Wednesday, February 13, 2008

What a Real Central Bank Looks Like

From Bloomberg:

The Bank of England raised its inflation forecast and signaled policy makers may need to keep interest rates higher than investors currently predict.

Inflation will overshoot the central bank's 2 percent goal in two years and risks breaching the government's 3 percent limit before then, the bank said in London today. The bank based its forecasts on investors' bets for the benchmark interest rate to fall to 4.5 percent by the end of the year.

The pound rose and rate futures climbed. Bank of England Governor Mervyn King is weighing the need for further rate cuts after the bank reduced borrowing costs last week for the second time in three months to cushion the economy from a slowdown. While the U.S. Federal Reserve lowered its benchmark at the fastest pace since 1990 last month, U.K. policy makers have been more cautious as they seek to control inflation.

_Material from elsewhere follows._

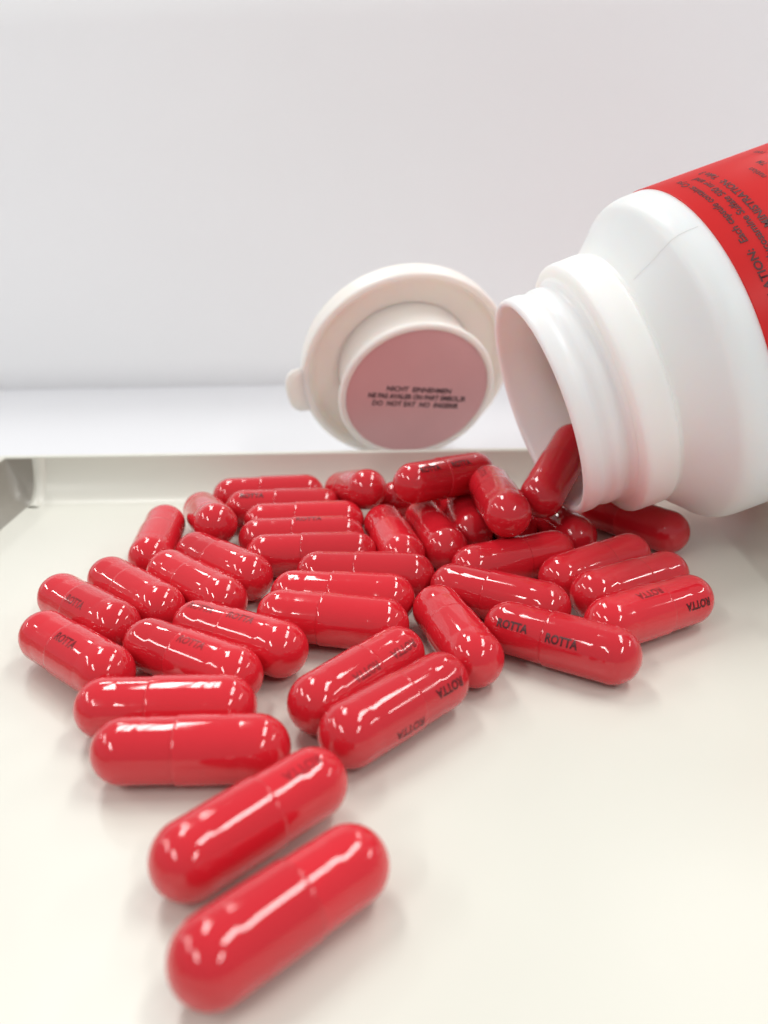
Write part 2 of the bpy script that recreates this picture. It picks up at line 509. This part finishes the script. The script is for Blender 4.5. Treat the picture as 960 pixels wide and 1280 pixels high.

``Inflation is, in the medium term, more likely to be above the target than below'' if rates fall as investors forecast, King told reporters in London today. King said it's ``odds on'' inflation will exceed 3 percent and he'll have to write a letter of explanation to Chancellor of the Exchequer Alistair Darling.


According to Bloomberg, the Bank of England rate is 5.25% -- hardly a painful level.